En cuanto a los principios rectores
de nuestro sistema electoral, los artículos 39, 40, 41 y 130
constitucionales buscan garantizar que los procesos electorales
conforme a los cuales se nombran las autoridades, se desarrollen en un
marco de certeza, imparcialidad, objetividad e independencia,
respetando el derecho a votar y los principios del voto.
Además
de las razones históricas y del sustento constitucional bajo el cual se
funda la restricción en materia política de los ministros de culto, es
importante tener en cuenta el rol que juega la religión en la vida de
una persona. La religión denota “una relación personal y sobrenatural
entre el hombre y uno o varios seres supremos”[1]

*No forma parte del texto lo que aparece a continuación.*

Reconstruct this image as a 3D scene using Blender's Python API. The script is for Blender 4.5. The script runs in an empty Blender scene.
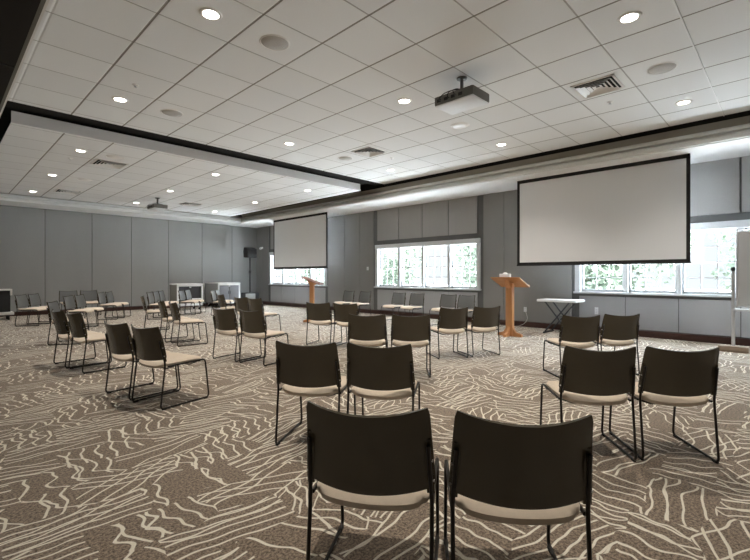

en la que para alcanzar la verdad sobre el origen del Universo y la
existencia humana, además de la razón, es fundamental la fe.
La
manifestación en una sociedad de un acto religioso es fruto de un acto
de confianza absoluto en ese ser supremo que no se ve, y con el cual,
la única cercanía física y visual que existe es la que se da a través
de la persona que funge como su representante, es decir, un guía
espiritual.
El argumento para sostener la prohibición a los
ministros de culto para inducir el voto, desde el punto de vista
sociológico, se basa en que las creencias religiosas así como la
pertenencia a una determinada comunidad o grupo creyente, se manifiesta
a través de distintos actos como lo son ceremonias, peregrinaciones y
ritos; en los cuales por lo general, existe una persona que dirige la
expresión colectiva y que en muchos casos aconseja a sus seguidores
sobre la manera de dirigir su actuar en la vida cotidiana.
De
manera que, quien funja como guía espiritual, puede tener una
influencia considerable en el proceso de interiorización de las
creencias religiosas en la conducta de sus seguidores.
Dentro
de esas conductas se podría considerar el acudir a la urna y votar, es
así que, cuando un ministro de culto orienta el sentido del voto,
infringe la equidad y violenta la libertad de sufragio, principios que
rigen nuestro sistema electoral y que están previstos a nivel
constitucional.
Conforme al principio de equidad debe existir
una igualdad de condiciones entre los contendientes evitando que alguno
de ellos obtenga una ventaja injustificada e ilegítima. Por lo que hace
al principio de libertad de sufragio, este exige impedir la influencia
de factores externos en el ciudadano al emitir su voto, tal y como lo
ha determinado el Tribunal Electoral[2]
―órgano que también ha reiterado que el valor jurídico más trascendente
en la jornada electoral es el voto universal, libre, secreto, directo,
personal e intransferible, cuyo objeto es acreditar la celebración de
una elección libre y auténtica―.
Es por todo lo anterior, que el
legislador consideró que se tenía que restringir y sancionar penalmente
―como medida de última ratio del Estado― la presión o inducción de un
ministro de culto al electorado. La violación a esta prohibición puede
ser lo suficientemente grave y determinante como para modificar los
resultados electorales en una contienda y como consecuencia, causar la
nulidad de una elección.
Si bien se trata de una norma que tiene
un antecedente histórico importante, no deja de perder actualidad en
una sociedad en la que aún se presentan casos de intervención ilegítima
en el proceso de elección de las autoridades. En otras épocas se decía:
“de la placita a la iglesia, de la sacristía a la cantina”[3] y se iba de la sacristía a la urna.
Ha
sido a través de la regulación y de los criterios que ha sustentado el
Poder Judicial, que la intervención de las Iglesias en la urna se ha
restringido.
[1] Derechos político-electorales de los ministros de culto, Centro de Capacitación Judicial Electoral.
[2] SDF-JRC-71/2013.
[3] Carlos Fuentes, “La Frontera de Cristal”.